Rick Santorum had a brilliant idea:
The Republican Party has become the preferred political vehicle of America's white working class. There should, therefore, be room in a Republican primary for a candidate who championed the interests of the non-rich; who offered an economic message that offered genuine hope for improvement to voters who have been hit hard by the 2008-2009 crisis and by the long years of middle-income stagnation before 2008.
It was a powerful concept, but Santorum could not manage to execute it. He fused one gimmick (a concessionary tax rate for manufacturing industry) to the generic Republican platform that favors the old and the wealthy over the young and the striving.
To some degree, Santorum was constrained by inner factors: his own strong ideological commitments.
But even more, he was constrained by the Republican campaign map. The activist economic program needed to accomplish what Santorum declared he wished to accomplish—stabilize working-class employment and thus working-class families—is simply anathema to the donors, media institutions, and activists who sway Republican primaries.
Santorum dwindled into the candidate of ideological purity. It's a strange kind of working-class champion who also sees eye-to-eye with the Club for Growth and the Wall Street Journal editorial page.
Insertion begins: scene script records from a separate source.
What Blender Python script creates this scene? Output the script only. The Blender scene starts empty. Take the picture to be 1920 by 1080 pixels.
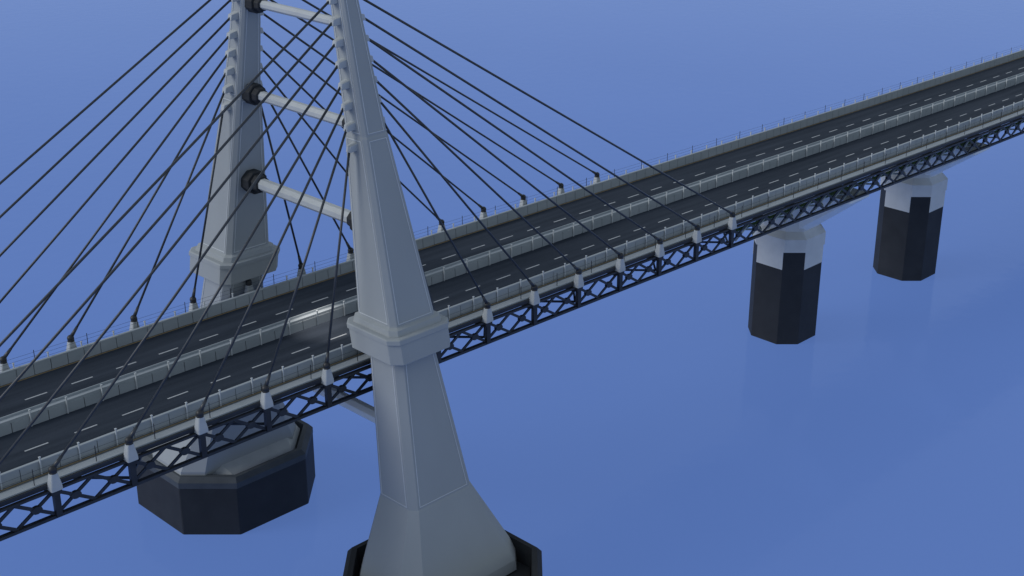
import bpy, bmesh, math, random
from mathutils import Vector
random.seed(3)
scn = bpy.context.scene
C = scn.collection
R = math.radians

# ---------------------------------------------------------------- materials
def mat(name, c1, c2, scale=0.6, rough=0.8, spec=0.3, bump=0.15, stretch=(1, 1, 1), metallic=0.0, fine=12.0):
    m = bpy.data.materials.new(name); m.use_nodes = True
    nt = m.node_tree; n = nt.nodes; l = nt.links
    b = n['Principled BSDF']
    b.inputs['Roughness'].default_value = rough
    b.inputs['Specular IOR Level'].default_value = spec
    b.inputs['Metallic'].default_value = metallic
    g = n.new('ShaderNodeNewGeometry')
    mp = n.new('ShaderNodeMapping'); mp.inputs['Scale'].default_value = stretch
    l.new(g.outputs['Position'], mp.inputs['Vector'])
    a = n.new('ShaderNodeTexNoise'); a.inputs['Scale'].default_value = scale; a.inputs['Detail'].default_value = 6
    f = n.new('ShaderNodeTexNoise'); f.inputs['Scale'].default_value = fine; f.inputs['Detail'].default_value = 3
    l.new(mp.outputs[0], a.inputs['Vector']); l.new(g.outputs['Position'], f.inputs['Vector'])
    mm = n.new('ShaderNodeMath'); mm.operation = 'MULTIPLY_ADD'; mm.inputs[1].default_value = 0.25
    l.new(f.outputs['Fac'], mm.inputs[0]); l.new(a.outputs['Fac'], mm.inputs[2])
    r = n.new('ShaderNodeValToRGB')
    r.color_ramp.elements[0].position = 0.42; r.color_ramp.elements[1].position = 0.85
    r.color_ramp.elements[0].color = (*c1, 1); r.color_ramp.elements[1].color = (*c2, 1)
    l.new(mm.outputs[0], r.inputs['Fac']); l.new(r.outputs['Color'], b.inputs['Base Color'])
    if bump:
        bp = n.new('ShaderNodeBump'); bp.inputs['Strength'].default_value = bump; bp.inputs['Distance'].default_value = 0.03
        l.new(f.outputs['Fac'], bp.inputs['Height']); l.new(bp.outputs[0], b.inputs['Normal'])
    return m

M = {}
M['concrete'] = mat('pale_concrete', (.325, .35, .365), (.35, .376, .392), .2, .8, .2, stretch=(1, 1, .4), bump=.05)
M['trim'] = mat('trim_concrete', (.50, .53, .55), (.56, .59, .61), .3, .7)
M['barrier'] = mat('barrier_concrete', (.30, .335, .36), (.37, .405, .43), .5, .8, stretch=(.3, 1, 1))
M['strut'] = mat('painted_strut', (.42, .445, .455), (.48, .505, .515), .6, .5, .4)
M['white'] = mat('white_paint', (.54, .56, .55), (.61, .63, .62), .5, .6, .4)
M['bright'] = mat('bright_white_paint', (.76, .78, .76), (.82, .84, .82), .5, .6, .4)
M['dark'] = mat('dark_coating', (.019, .021, .024), (.029, .032, .036), .3, .65, .3)
M['rim'] = mat('rim_rubber', (.05, .06, .072), (.07, .082, .095), .5, .65)
M['steel'] = mat('black_steel', (.012, .013, .016), (.024, .026, .030), .8, .5, .5)
M['truss'] = mat('truss_steel', (.016, .018, .021), (.030, .033, .038), .8, .45, .5)
M['inner'] = mat('grey_steel', (.30, .34, .31), (.40, .44, .41), .8, .5, .4)
M['cable'] = mat('cable_sheath', (.026, .030, .037), (.044, .05, .06), 2., .4, .5, bump=0)
M['asphalt'] = mat('asphalt', (.020, .028, .042), (.040, .051, .071), 1.0, .85, .2, stretch=(.04, .9, 1), fine=6)
M['slab'] = mat('slab_concrete', (.10, .11, .115), (.16, .17, .17), .5, .85)
M['paint'] = mat('lane_paint', (.36, .38, .40), (.48, .50, .52), 2., .7, bump=0)
M['tan'] = mat('edge_line_paint', (.30, .21, .09), (.38, .27, .12), 1., .7, bump=0)
M['green'] = mat('green_pipe_paint', (.05, .10, .035), (.09, .15, .05), 1., .6)

def water_mat():
    m = bpy.data.materials.new('sea_water'); m.use_nodes = True
    nt = m.node_tree; n = nt.nodes; l = nt.links; b = n['Principled BSDF']
    g = n.new('ShaderNodeNewGeometry')
    a = n.new('ShaderNodeTexNoise'); a.inputs['Scale'].default_value = .012; a.inputs['Detail'].default_value = 3
    l.new(g.outputs['Position'], a.inputs['Vector'])
    r = n.new('ShaderNodeValToRGB')
    r.color_ramp.elements[0].position = .35; r.color_ramp.elements[1].position = .7
    r.color_ramp.elements[0].color = (.036, .062, .150, 1); r.color_ramp.elements[1].color = (.042, .070, .165, 1)
    l.new(a.outputs['Fac'], r.inputs['Fac']); l.new(r.outputs['Color'], b.inputs['Base Color'])
    b.inputs['Roughness'].default_value = .09; b.inputs['IOR'].default_value = 1.33
    b.inputs['Specular IOR Level'].default_value = .08
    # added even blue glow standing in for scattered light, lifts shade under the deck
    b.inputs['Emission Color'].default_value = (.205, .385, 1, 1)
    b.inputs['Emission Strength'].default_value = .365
    w = n.new('ShaderNodeTexNoise'); w.inputs['Scale'].default_value = .35; w.inputs['Detail'].default_value = 4
    l.new(g.outputs['Position'], w.inputs['Vector'])
    bp = n.new('ShaderNodeBump'); bp.inputs['Strength'].default_value = .3; bp.inputs['Distance'].default_value = .15
    l.new(w.outputs['Fac'], bp.inputs['Height']); l.new(bp.outputs[0], b.inputs['Normal'])
    return m
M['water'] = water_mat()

# ---------------------------------------------------------------- helpers
def tag(o, label=None, cat=None, group=None, kind=None):
    if label: o['label'] = label
    if cat: o['category'] = cat
    if group: o['group'] = group
    if kind: o['kind'] = kind
    return o

def thing(name, loc, label, cat, group=None):
    o = bpy.data.objects.new(name, None); C.objects.link(o); o.location = loc
    o.empty_display_size = .5
    return tag(o, label, cat, group)

def root_loc(p):
    while p.parent: p = p.parent
    return Vector(p.location)

def obj(name, bm, m, parent=None, world=True, bevel=0, smooth=False):
    """one mesh object; coordinates are in the world unless world=False"""
    bmesh.ops.recalc_face_normals(bm, faces=bm.faces[:])
    if parent and world:
        bmesh.ops.translate(bm, verts=bm.verts[:], vec=-root_loc(parent))
    me = bpy.data.meshes.new(name); bm.to_mesh(me); bm.free()
    me.materials.append(M[m])
    if smooth:
        for p in me.polygons: p.use_smooth = True
    o = bpy.data.objects.new(name, me); C.objects.link(o)
    if parent: o.parent = parent
    if bevel:
        b = o.modifiers.new('bevel', 'BEVEL'); b.width = bevel; b.segments = 1; b.limit_method = 'ANGLE'; b.angle_limit = R(20)
    return o

def loft(bm, rings, cap=True):
    vs = [[bm.verts.new(p) for p in r] for r in rings]
    out = []
    n = len(rings[0])
    for a, b in zip(vs, vs[1:]):
        for i in range(n):
            out.append(bm.faces.new((a[i], a[(i+1) % n], b[(i+1) % n], b[i])))
    if cap:
        bm.faces.new(vs[0][::-1]); bm.faces.new(vs[-1])
    return out

def octa(cx, cy, z, ha, hb, c):
    return [(cx-ha+c, cy-hb, z), (cx+ha-c, cy-hb, z), (cx+ha, cy-hb+c, z), (cx+ha, cy+hb-c, z),
            (cx+ha-c, cy+hb, z), (cx-ha+c, cy+hb, z), (cx-ha, cy+hb-c, z), (cx-ha, cy-hb+c, z)]

def box(bm, x0, x1, y0, y1, z0, z1):
    loft(bm, [[(x0, y0, z0), (x1, y0, z0), (x1, y1, z0), (x0, y1, z0)], [(x0, y0, z1), (x1, y0, z1), (x1, y1, z1), (x0, y1, z1)]])

def bar(bm, p, q, w, t, up=(0, 0, 1)):
    p, q = Vector(p), Vector(q); d = (q-p).normalized()
    s = d.cross(Vector(up)).normalized(); u = s.cross(d)
    rr = []
    for c in (p, q):
        rr.append([c+s*w/2+u*t/2, c-s*w/2+u*t/2, c-s*w/2-u*t/2, c+s*w/2-u*t/2])
    loft(bm, rr)

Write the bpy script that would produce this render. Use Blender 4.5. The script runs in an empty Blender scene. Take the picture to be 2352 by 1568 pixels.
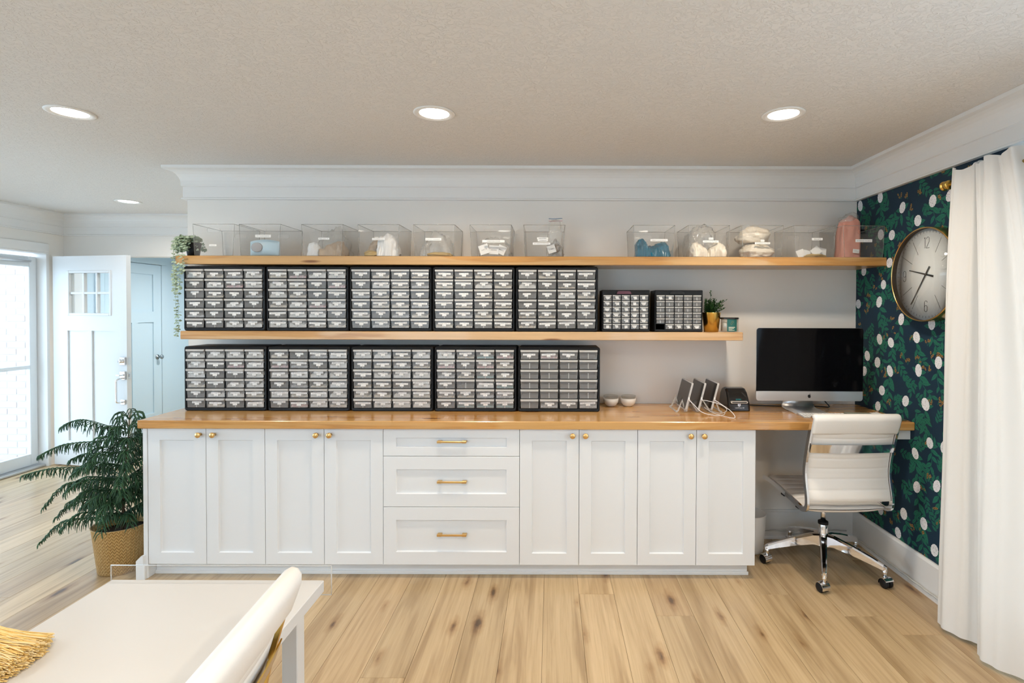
import bpy, math, random
from mathutils import Vector, Matrix, noise
R = math.radians
rnd = random.Random(7)
SC = bpy.context.scene
COL = SC.collection

# ------------------------------------------------------------------ camera
CZ = 1.53
F_PX = 1210.0
cam_d = bpy.data.cameras.new('camera')
cam = bpy.data.objects.new('camera', cam_d)
COL.objects.link(cam)
cam_d.sensor_width = 36.0
cam_d.lens = F_PX / 2352 * 36.0
PITCH, ROLL = R(0.8), R(0.15)
cam_d.shift_x = -(1266 - 1176) / 2352
cam_d.shift_y = -(784 - (712 + F_PX * math.tan(PITCH))) / 2352
cam_d.clip_start = 0.05
cam.location = (0, 0, CZ)
cam.rotation_euler = (Matrix.Rotation(R(90) - PITCH, 3, 'X') @ Matrix.Rotation(ROLL, 3, 'Z')).to_euler()
SC.camera = cam

# ------------------------------------------------------------------ world and colour
world = bpy.data.worlds.new('world'); SC.world = world
world.use_nodes = True
bg = world.node_tree.nodes['Background']
bg.inputs[0].default_value = (0.62, 0.805, 1.0, 1)
bg.inputs[1].default_value = 7.0
SC.view_settings.view_transform = 'Standard'
SC.view_settings.look = 'None'
SC.view_settings.exposure = -0.22
SC.view_settings.gamma = 1.0
SC.view_settings.use_curve_mapping = False
SC.cycles.use_denoising = True
SC.cycles.use_adaptive_sampling = True
SC.cycles.adaptive_threshold = 0.06
SC.cycles.max_bounces = 8
SC.cycles.diffuse_bounces = 4
SC.cycles.glossy_bounces = 4
SC.cycles.transmission_bounces = 8
SC.cycles.transparent_max_bounces = 14
SC.cycles.use_light_tree = False
SC.cycles.caustics_reflective = False
SC.cycles.caustics_refractive = False

CEIL = 2.47
WALLY, RWX, LWX, FWY, BWY, WEND = 3.541, 2.048, -4.9, 5.3, -2.2, -2.44

def portal(loc, rot, sx, sy):
    l = bpy.data.lights.new('window_daylight', 'AREA')
    l.shape = 'RECTANGLE'; l.size = sx; l.size_y = sy
    l.cycles.is_portal = True
    o = bpy.data.objects.new('window_daylight', l); COL.objects.link(o)
    o.location = loc; o.rotation_euler = rot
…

Yet the need Santorum identified remains a genuine need indeed. Is there some way for the party of markets and enterprise to speak for the economic aspirations of a larger segment of the population than Santorum's party speaks for today? For that matter, than Santorum himself was ever able to speak to?
The person who finds that way will be the next Republican president. And I greatly fear that we won't see another Republican president until that way is found.